[Scene modeling code data]

===

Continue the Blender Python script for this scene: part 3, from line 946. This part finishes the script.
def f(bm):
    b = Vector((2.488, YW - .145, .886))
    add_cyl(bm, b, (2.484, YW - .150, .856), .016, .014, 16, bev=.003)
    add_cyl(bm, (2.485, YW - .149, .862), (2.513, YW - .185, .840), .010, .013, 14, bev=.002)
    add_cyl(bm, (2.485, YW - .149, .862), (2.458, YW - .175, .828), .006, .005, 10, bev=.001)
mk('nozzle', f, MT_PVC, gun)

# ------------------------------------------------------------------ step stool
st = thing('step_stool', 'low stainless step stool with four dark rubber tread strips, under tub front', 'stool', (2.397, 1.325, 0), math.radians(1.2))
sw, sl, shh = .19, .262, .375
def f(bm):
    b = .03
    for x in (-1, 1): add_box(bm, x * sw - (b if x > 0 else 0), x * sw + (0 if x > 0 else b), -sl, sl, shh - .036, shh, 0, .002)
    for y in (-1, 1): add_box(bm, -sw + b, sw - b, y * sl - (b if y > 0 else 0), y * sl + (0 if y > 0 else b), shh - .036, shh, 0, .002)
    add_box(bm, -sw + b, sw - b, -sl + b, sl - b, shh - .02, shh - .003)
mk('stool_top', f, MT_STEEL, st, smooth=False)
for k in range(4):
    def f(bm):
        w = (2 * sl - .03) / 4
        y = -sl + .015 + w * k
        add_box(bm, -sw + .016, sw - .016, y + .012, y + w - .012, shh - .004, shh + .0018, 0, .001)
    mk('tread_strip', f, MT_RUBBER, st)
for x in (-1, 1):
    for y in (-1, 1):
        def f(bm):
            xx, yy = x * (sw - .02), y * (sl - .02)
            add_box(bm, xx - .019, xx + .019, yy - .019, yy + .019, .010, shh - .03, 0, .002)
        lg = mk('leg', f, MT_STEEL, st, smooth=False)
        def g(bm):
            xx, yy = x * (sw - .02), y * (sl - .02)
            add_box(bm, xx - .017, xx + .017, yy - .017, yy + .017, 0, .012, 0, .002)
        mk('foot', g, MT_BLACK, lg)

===

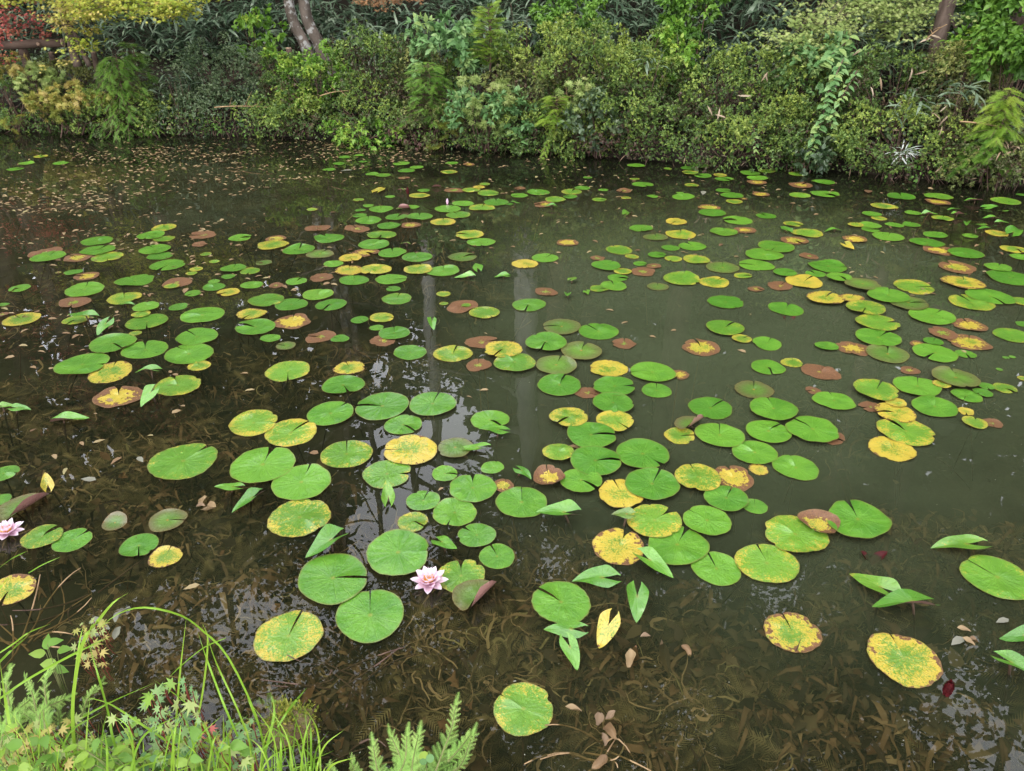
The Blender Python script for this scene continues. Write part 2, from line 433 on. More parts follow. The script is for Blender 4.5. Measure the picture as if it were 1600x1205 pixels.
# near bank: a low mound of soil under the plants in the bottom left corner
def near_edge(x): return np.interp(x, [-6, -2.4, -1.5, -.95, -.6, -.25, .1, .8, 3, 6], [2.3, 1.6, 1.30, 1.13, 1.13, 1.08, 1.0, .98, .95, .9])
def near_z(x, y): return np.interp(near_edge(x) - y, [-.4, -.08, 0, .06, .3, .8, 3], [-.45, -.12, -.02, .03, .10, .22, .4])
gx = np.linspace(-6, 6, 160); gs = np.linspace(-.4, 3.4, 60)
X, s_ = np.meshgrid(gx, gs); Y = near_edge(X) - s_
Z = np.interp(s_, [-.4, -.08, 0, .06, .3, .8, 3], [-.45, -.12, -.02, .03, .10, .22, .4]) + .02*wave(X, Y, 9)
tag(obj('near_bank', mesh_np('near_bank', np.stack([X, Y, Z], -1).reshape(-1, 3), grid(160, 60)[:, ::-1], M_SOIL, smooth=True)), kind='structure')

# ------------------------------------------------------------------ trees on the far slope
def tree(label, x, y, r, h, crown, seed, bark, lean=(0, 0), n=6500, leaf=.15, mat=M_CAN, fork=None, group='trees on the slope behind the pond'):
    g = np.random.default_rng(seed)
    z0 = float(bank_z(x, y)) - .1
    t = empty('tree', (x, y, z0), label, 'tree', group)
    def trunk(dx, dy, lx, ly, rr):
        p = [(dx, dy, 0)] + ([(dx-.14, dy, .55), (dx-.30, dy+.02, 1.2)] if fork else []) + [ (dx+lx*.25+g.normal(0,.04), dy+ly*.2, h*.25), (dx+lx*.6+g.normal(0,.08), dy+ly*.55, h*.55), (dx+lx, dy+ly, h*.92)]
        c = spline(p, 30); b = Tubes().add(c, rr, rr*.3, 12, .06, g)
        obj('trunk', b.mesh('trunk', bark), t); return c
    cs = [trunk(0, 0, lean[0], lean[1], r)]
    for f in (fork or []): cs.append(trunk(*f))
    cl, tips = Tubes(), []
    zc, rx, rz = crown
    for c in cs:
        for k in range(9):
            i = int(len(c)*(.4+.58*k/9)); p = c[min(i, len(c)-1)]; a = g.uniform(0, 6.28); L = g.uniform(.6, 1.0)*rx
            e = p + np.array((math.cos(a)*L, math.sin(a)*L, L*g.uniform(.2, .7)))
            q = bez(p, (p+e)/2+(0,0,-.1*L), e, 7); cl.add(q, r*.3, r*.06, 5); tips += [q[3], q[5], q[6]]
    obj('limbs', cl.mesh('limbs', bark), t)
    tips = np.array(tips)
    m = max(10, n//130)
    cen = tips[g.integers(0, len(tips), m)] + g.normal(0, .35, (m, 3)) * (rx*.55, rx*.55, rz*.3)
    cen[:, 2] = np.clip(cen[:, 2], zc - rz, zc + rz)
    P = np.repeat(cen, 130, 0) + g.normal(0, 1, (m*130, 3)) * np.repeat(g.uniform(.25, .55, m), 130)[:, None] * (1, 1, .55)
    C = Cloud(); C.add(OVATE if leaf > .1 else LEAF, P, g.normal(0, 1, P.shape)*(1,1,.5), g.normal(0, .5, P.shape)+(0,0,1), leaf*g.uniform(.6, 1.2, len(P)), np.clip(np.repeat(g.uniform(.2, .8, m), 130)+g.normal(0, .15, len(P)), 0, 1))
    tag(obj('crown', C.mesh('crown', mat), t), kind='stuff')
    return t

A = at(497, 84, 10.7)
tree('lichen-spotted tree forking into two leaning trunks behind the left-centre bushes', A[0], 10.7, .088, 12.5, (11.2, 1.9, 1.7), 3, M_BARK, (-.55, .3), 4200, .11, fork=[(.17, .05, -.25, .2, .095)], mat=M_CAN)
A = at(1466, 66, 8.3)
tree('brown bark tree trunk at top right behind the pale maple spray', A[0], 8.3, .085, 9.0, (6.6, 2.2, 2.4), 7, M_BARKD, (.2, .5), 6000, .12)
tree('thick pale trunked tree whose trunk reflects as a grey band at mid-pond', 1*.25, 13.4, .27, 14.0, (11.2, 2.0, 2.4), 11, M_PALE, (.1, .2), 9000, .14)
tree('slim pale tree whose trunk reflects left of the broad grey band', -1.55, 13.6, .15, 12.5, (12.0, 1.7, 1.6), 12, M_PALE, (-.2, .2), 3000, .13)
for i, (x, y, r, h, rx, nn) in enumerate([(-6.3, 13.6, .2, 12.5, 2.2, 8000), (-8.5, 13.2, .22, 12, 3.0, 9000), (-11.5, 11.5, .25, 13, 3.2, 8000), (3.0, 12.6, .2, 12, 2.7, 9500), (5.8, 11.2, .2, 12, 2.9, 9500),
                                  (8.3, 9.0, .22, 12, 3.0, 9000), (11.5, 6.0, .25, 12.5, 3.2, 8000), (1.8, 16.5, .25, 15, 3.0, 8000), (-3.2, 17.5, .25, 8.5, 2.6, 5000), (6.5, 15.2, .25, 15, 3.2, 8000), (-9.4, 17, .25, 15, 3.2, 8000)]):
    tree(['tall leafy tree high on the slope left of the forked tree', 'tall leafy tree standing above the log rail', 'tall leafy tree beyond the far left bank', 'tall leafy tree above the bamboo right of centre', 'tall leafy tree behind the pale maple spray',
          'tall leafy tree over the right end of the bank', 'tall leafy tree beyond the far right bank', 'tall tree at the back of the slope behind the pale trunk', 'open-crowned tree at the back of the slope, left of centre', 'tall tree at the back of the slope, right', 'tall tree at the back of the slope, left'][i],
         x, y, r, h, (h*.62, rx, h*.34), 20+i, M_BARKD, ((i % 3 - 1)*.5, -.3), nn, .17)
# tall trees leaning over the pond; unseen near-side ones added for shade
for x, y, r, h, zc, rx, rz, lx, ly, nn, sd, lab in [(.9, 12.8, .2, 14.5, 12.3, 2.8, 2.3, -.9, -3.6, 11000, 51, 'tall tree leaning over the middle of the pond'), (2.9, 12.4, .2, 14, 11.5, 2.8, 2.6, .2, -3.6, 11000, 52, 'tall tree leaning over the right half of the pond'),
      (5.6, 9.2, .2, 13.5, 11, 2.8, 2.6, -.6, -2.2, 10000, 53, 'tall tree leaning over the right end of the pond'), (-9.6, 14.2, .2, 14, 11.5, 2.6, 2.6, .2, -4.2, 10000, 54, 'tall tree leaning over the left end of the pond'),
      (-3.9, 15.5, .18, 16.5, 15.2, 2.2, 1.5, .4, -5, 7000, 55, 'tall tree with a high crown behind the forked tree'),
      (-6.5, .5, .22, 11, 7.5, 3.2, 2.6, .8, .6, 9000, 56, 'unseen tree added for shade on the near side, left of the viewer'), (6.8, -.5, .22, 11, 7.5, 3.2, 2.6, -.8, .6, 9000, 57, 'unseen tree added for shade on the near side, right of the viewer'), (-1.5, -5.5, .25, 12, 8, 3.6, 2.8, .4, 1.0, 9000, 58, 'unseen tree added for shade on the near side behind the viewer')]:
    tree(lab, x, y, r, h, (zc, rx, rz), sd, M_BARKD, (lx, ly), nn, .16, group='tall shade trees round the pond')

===

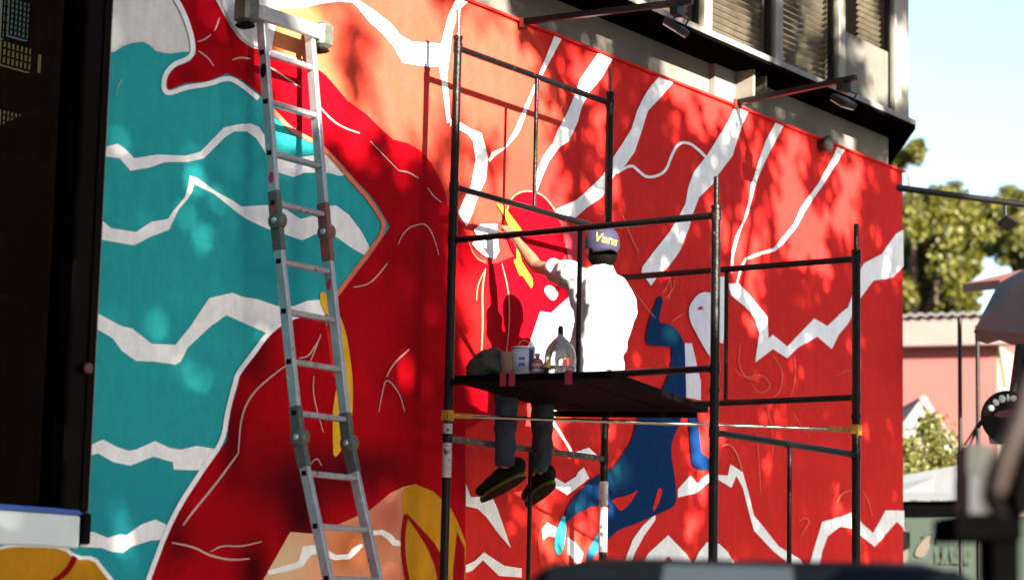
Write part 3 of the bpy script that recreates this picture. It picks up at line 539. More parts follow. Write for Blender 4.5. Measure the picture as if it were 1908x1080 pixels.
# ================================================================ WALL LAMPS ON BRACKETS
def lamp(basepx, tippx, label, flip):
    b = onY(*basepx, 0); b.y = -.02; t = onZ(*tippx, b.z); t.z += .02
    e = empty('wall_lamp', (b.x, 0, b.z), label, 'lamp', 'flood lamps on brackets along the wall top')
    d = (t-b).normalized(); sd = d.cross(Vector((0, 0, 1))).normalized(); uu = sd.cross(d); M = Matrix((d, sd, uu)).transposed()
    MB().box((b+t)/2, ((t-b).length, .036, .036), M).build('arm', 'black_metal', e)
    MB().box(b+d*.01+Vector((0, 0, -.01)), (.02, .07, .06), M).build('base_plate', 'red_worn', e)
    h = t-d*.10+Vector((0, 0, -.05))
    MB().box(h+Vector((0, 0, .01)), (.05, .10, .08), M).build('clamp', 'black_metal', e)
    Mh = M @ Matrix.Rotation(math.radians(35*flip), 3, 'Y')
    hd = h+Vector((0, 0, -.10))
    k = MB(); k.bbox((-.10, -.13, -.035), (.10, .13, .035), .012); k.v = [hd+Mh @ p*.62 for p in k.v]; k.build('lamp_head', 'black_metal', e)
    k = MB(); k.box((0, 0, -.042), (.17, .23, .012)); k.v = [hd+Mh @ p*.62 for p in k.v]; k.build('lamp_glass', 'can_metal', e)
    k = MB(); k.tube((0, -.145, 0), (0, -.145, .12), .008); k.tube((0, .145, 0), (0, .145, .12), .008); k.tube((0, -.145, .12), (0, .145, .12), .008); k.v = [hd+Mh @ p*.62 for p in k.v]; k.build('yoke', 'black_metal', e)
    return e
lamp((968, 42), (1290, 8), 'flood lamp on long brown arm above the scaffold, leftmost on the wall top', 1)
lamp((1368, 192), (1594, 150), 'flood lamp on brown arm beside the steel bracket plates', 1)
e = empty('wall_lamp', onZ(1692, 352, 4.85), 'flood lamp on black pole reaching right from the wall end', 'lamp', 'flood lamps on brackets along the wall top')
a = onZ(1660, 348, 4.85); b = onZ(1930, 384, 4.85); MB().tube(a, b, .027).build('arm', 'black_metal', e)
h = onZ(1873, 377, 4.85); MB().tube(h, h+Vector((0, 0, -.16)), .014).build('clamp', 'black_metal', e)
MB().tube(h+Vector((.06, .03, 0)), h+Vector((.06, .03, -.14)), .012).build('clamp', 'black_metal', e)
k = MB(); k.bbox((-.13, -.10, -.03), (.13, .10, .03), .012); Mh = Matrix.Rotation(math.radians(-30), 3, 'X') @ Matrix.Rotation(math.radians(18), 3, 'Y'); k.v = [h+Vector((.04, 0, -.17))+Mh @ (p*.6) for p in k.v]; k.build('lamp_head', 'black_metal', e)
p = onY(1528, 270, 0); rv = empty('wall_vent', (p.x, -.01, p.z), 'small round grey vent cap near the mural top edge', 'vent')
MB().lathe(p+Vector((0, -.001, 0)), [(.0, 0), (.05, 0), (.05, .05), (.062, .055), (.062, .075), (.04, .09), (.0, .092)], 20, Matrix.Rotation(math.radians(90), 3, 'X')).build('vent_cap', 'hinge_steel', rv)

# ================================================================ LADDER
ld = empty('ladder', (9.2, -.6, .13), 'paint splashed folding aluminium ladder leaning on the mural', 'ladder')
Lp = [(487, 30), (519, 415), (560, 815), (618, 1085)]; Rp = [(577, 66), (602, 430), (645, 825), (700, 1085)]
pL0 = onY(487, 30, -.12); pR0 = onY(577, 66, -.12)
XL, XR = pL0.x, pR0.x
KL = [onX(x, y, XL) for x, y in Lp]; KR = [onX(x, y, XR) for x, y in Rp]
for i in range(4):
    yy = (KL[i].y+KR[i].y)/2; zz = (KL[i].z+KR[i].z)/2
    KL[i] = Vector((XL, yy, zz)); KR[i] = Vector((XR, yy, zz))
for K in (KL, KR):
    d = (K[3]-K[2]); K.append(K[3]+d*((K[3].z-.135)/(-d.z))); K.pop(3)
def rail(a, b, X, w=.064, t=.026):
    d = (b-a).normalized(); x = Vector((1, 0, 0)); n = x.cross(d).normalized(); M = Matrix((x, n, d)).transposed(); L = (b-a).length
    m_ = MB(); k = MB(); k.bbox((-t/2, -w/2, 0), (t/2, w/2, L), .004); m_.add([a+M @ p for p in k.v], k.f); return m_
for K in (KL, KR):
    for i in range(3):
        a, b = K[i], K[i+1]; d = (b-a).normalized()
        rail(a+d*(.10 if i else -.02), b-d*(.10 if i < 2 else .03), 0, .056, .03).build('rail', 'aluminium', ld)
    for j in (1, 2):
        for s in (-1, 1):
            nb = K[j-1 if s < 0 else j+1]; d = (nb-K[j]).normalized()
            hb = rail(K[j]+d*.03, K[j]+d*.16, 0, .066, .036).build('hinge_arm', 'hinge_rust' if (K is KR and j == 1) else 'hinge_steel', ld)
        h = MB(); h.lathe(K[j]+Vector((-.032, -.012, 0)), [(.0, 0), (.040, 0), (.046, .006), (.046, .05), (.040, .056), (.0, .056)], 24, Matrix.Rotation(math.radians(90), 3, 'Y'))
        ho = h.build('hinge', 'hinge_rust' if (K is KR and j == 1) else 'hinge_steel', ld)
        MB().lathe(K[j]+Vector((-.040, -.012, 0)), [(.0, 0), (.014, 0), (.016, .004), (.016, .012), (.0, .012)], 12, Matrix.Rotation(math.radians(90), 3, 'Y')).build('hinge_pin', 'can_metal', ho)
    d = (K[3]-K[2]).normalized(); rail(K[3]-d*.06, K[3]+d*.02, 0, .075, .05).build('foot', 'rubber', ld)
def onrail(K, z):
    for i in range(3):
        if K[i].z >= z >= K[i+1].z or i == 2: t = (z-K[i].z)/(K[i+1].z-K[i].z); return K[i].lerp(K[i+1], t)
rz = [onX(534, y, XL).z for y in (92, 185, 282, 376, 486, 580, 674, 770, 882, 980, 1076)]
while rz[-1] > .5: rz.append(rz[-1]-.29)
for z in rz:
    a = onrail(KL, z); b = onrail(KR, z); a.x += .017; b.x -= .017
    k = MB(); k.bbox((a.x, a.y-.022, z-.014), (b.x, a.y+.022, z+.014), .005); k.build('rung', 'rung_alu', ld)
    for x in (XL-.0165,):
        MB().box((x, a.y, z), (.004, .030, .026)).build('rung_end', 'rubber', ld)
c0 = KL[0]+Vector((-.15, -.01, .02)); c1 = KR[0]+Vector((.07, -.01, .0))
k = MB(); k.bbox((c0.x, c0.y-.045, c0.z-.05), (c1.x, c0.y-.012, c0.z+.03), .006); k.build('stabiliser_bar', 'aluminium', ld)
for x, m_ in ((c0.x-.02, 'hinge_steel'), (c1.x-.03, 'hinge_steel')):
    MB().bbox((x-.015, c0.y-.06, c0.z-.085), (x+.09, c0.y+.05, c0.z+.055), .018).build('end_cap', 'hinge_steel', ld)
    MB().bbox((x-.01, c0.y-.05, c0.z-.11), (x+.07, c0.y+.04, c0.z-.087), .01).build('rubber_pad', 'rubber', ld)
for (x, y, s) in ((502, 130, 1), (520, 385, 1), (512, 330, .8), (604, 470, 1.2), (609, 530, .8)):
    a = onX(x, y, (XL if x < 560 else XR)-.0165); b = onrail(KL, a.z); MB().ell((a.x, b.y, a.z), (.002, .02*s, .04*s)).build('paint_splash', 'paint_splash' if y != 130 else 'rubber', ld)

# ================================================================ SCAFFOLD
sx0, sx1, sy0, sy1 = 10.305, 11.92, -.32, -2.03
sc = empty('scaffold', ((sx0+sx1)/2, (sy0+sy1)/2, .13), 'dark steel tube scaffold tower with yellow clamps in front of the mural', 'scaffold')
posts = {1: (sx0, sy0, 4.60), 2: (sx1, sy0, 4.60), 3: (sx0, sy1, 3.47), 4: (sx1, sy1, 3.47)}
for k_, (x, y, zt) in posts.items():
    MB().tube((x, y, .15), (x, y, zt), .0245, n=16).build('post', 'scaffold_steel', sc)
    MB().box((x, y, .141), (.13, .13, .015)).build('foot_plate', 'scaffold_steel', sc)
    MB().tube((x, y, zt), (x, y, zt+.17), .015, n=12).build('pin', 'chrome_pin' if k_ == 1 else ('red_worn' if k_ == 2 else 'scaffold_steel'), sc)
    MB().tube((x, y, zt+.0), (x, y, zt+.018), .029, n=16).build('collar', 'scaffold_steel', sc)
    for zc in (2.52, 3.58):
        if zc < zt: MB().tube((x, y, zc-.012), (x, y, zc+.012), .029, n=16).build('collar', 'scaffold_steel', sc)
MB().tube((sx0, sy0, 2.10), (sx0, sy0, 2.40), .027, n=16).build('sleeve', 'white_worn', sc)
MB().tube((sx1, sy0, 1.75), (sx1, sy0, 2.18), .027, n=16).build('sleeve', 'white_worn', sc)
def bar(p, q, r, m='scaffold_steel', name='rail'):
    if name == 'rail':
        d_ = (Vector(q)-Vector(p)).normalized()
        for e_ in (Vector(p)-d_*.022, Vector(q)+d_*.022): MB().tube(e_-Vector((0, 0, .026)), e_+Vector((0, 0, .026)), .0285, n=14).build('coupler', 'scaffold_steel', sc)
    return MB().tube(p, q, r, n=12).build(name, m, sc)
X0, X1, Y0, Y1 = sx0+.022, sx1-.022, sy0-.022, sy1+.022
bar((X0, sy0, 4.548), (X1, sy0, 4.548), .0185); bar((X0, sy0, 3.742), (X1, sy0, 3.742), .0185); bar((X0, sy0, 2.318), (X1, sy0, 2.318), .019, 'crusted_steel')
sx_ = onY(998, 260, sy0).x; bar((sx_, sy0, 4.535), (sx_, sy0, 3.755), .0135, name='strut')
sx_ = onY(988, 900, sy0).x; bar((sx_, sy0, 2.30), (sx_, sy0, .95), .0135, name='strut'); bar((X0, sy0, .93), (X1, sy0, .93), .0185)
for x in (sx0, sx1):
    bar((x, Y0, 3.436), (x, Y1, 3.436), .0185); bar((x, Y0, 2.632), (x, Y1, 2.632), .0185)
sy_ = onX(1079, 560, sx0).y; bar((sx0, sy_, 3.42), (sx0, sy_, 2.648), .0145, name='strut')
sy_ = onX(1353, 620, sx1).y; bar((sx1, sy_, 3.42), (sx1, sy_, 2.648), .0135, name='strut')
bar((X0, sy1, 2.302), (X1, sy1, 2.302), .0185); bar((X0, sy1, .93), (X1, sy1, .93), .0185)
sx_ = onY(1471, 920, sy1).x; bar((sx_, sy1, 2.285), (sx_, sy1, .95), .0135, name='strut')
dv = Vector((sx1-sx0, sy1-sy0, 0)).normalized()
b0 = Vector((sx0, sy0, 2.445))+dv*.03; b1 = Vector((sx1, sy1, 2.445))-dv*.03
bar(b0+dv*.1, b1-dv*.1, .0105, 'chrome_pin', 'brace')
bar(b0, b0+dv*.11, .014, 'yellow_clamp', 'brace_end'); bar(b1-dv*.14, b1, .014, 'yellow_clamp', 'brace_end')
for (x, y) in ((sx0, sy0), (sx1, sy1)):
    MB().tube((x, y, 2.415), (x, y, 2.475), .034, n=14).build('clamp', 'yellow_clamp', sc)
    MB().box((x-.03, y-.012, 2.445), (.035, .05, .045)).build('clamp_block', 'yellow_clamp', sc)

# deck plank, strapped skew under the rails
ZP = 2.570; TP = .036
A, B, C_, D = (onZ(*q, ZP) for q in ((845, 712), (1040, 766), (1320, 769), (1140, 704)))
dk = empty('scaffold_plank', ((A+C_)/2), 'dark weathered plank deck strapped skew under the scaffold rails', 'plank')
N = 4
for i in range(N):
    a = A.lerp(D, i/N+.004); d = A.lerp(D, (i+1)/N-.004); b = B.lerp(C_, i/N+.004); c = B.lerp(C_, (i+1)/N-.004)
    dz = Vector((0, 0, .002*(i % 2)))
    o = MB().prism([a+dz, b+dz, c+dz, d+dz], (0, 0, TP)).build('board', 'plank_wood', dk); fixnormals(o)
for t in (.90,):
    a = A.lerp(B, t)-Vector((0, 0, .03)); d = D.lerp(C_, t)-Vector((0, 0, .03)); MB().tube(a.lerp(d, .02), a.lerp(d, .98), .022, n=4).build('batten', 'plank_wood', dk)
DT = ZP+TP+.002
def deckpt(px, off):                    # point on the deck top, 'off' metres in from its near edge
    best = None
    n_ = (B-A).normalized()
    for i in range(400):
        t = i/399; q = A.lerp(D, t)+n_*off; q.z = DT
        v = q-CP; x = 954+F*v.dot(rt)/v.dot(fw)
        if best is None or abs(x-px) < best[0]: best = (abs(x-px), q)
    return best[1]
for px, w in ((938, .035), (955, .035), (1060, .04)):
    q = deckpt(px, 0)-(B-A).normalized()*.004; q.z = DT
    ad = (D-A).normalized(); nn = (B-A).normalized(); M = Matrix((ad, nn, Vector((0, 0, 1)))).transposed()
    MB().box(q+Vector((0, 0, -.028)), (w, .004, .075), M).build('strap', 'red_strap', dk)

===

[Goal] Only the lines from the one with "The Blender Python script for this scene continues." to the one with "M_SOIL, smooth=True)), kind='structure')" are wanted; extract them exactly, both ends included.

[Completed task]
The Blender Python script for this scene continues. Write part 2, from line 433 on. More parts follow. The script is for Blender 4.5. Measure the picture as if it were 1600x1205 pixels.
# near bank: a low mound of soil under the plants in the bottom left corner
def near_edge(x): return np.interp(x, [-6, -2.4, -1.5, -.95, -.6, -.25, .1, .8, 3, 6], [2.3, 1.6, 1.30, 1.13, 1.13, 1.08, 1.0, .98, .95, .9])
def near_z(x, y): return np.interp(near_edge(x) - y, [-.4, -.08, 0, .06, .3, .8, 3], [-.45, -.12, -.02, .03, .10, .22, .4])
gx = np.linspace(-6, 6, 160); gs = np.linspace(-.4, 3.4, 60)
X, s_ = np.meshgrid(gx, gs); Y = near_edge(X) - s_
Z = np.interp(s_, [-.4, -.08, 0, .06, .3, .8, 3], [-.45, -.12, -.02, .03, .10, .22, .4]) + .02*wave(X, Y, 9)
tag(obj('near_bank', mesh_np('near_bank', np.stack([X, Y, Z], -1).reshape(-1, 3), grid(160, 60)[:, ::-1], M_SOIL, smooth=True)), kind='structure')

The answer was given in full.